Quando Deus criou o mundo, o primeiro lugar que ele fez foi o Brasil. Teve um tempo em que só existia o Brasil. E o Brasil, quer dizer, o mundo começava no Recife, fazendo minhas as palavras de Cícero Dias. Daqui, desta nova Roma de bravos guerreiros, contemplávamos o mare nostrum com as eminências de Telles Júnior e Lula Cardoso Ayres, além de nomes que apareciam nos compêndios, como Victor Meirelles, que pintou a Batalha dos Guararapes ou Rafael na capa do caderno de desenho Raphael.

 Mas o que será que existia de fato no além-mar, no mare ignotus, cujo fragor das ondas ecoava no Cais José Mariano como Portinari e Di Cavalcanti? Eu queria saber. De ter ido lá, ver. Europa, França e Bahia. Comecei pela Bahia que estava mais perto, embora tudo fosse longe naquela época do descobrimento, princípios da década de 50, eu sem conhecer nada nem ninguém.

 

Quando cheguei na Bahia notei que o Brasil ou terminava, ao norte, na Bahia ou tinha pulado Pernambuco, recomeçando no Ceará com Aldemir Martins nesse novo mapa traçado pela Bienal de São Paulo. Só para entender: na verdade fui primeiro, de caminhão, para Feira de Santana, para sair do Recife, marcar minha desistência definitiva da Faculdade de Direito onde estudava, tendo sido a ida a Salvador determinada pela incompatibilidade de gênios entre mim e o meu hospedeiro, o pintor feirense Raimundo de Oliveira. Viajamos de trem: belíssima a chegada à capital, o trem passando pelos alagados, tema freqüente nos quadros do pintor sergipano Jenner Augusto, a quem seria apresentado em seguida por Raimundo, como aos principais artistas da Bahia, o pintor Carybé e o escultor Mário Cravo Júnior que estavam sempre no atelier deste último, onde fiquei asilado. Aí, no atelier de Mário, que ele chamava studio, ouvi falar em Aldemir Martins, premiado juntamente com o escultor, na primeira Bienal, Mário com a escultura de um galo feita de recortes de lâmina de cobre martelado, a qual anos mais tarde em São Paulo eu veria em cima de um armário na sala da residência do advogado paulista Luis Coelho, e Aldemir com desenho de cangaceiro.

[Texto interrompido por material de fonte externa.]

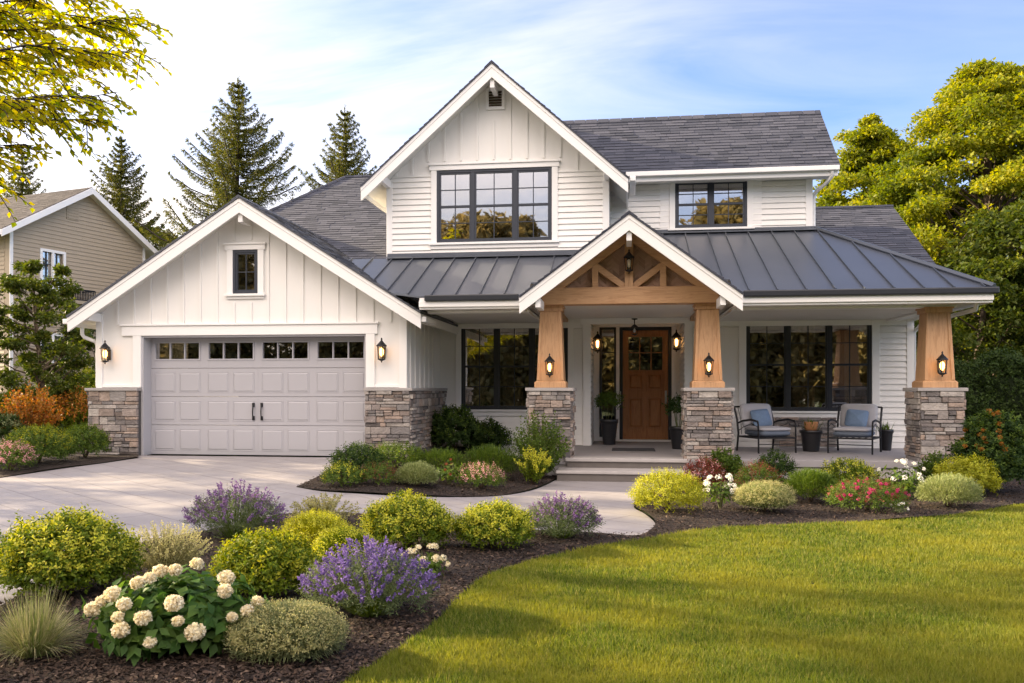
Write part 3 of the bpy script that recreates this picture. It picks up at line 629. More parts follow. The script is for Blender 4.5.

 Representando a Bienal o “cosmopolitismo”, como diziam torcendo o nariz os esquerdistas, curioso esse prêmio ter saído para Aldemir, um regionalista. A Bienal de São Paulo fazia pendente com a mais antiga, a Bienal de Veneza, e elas duas serviam como vitrine da arte no mundo todo, os países mandando os seus maiores craques numa disputa acirrada por um prêmio como se fosse uma copa do mundo.

 Aldemir era uma dessas moedas fortes, bom lá e aqui. A Bienal de São Paulo deu a ele um lugar de destaque nunca abalado, ratificado pela Bienal de Veneza, além de muitos outros prêmios importantes que obteve. Aldemir atendia a essas duas expectativas, a chamada linguagem universal, se é que existia, no seu desenho de nanquim a bico de pena sobre o papel em toda a sua pureza, servindo sim para representar cangaceiros e rendeiras, anéis, armas, alpercatas, bornais, sóis, cactus, mas de tal modo intrinsecamente ligados, figuras e trabalho gráfico, a montagem de seus ícones sertanejos organizados em único plano, e as tramas construídas de traços riscados um a um, seus “trabeculados” como dizia o crítico e romancista José Geraldo Vieira, com rigor beneditino como disse Carlos Flexa Ribeiro, que mesmo quando tenha se aproximado da arte abstrata não conseguiu se afastar de si próprio, nunca perdendo o caráter, a identidade, o mesmo ocorrendo à sua pintura que numa segunda época de sua vida retomou.

Para Aldemir foram criados os belos papéis, as superfícies de texturas várias, deixando o desenho o mirrado ofício ou no máximo duplo ofício e a condição de estudo para pintura, escultura ou outra arte e se impondo como uma arte em si, de prestígio extraordinário. O desenho brasileiro da era das bienais era mais respeitado do que a pintura ou a escultura, sendo Aldemir Martins um dos expoentes, quem sabe o principal na opinião de muitos, fazendo parte dessa linha de frente Carybé, Arnaldo Pedroso d’ Horta e o português Fernando Lemos.

 Mas tudo isso faz muito tempo, sendo essa a minha visão aqui dessa nossa distância em décadas e léguas, quando o mundo se dividia em pintura, escultura, desenho e gravura. E é somente assim que consigo ver o mundo até hoje, “fiel a minha gente geração”, como dizia Hélio Feijó. Aí está a atualidade, diria até a perenidade de Aldemir, na força dessa fidelidade a si mesmo e ao Brasil, sempre uma lição.